I’m off to a 10 day meditation retreat tomorrow in central Poland in a village called Dziadowice.
I’ll be meditating for up to 10 hours a day, eating only breakfast and lunch, and I’ll keep Noble silence, which means I won’t talk during those 10 days (only to the teacher during allocated times). I won’t have any contact with the outside world and I’ll be leaving my soulmate and husband (in one) behind. He’s not coming but I think I’d miss him even more if he was there and I’d have to see him every day and not be able to talk to him or touch him.
You might wonder why I’m putting myself through such an ordeal voluntarily. That’s ok, sometimes I wonder too. The idea to sign up for a Vipassana retreat came to me when I realized my sleep problems were just in my head. I only had sleep problems on nights I thought about not being able to sleep. There was no physiological reason behind my ‘problem’, there was nothing wrong with me, it was only my thoughts that I had to face and deal with. But even when I realized this, there were nights when sleep just wasn’t coming and I kept thinking about not being able to sleep, getting frustrated with myself. I kept thinking why that was. I couldn’t seem to control my thoughts and make them go away, somehow I wasn’t in control of my own mind. I decided something had to be done and meditation has been known to help people separate themselves from their minds and not take it that seriously.
That was the initial reason why I started thinking about going. The other reason why I wanted to go was to be more in touch with my inner self and to kick start my meditation practice so I can meditate properly and regularly.
But 10 days is a long time and I don’t know how I’ll cope with sitting for so many hours every day and with not eating in the evening. My biggest concern is that I won’t see or talk to my husband for 10 whole days.
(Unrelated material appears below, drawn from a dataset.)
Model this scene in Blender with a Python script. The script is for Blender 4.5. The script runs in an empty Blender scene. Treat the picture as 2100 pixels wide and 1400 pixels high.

I know I will miss him incredibly. We’ve never been apart for so long and I can’t imagine how it will feel. I don’t even want to think about saying goodbye tomorrow.
I did another retreat like this four years ago. It gave me a very good base in meditation and I still use the techniques I learnt there in my life and during meditation. Here is the link to my experience at that first retreat: https://steemit.com/meditation/@peterveronika/10-day-silent-vipassana-retreat
At this second retreat I should be able to go further in my inner ‘development’ if I use my experience from the first one as a building block.
After my first retreat there was an amazing feeling of calmness inside me and this time my intent is to keep that feeling going by regular meditation.
I’ll be back after the 10 days with a full report about my experience!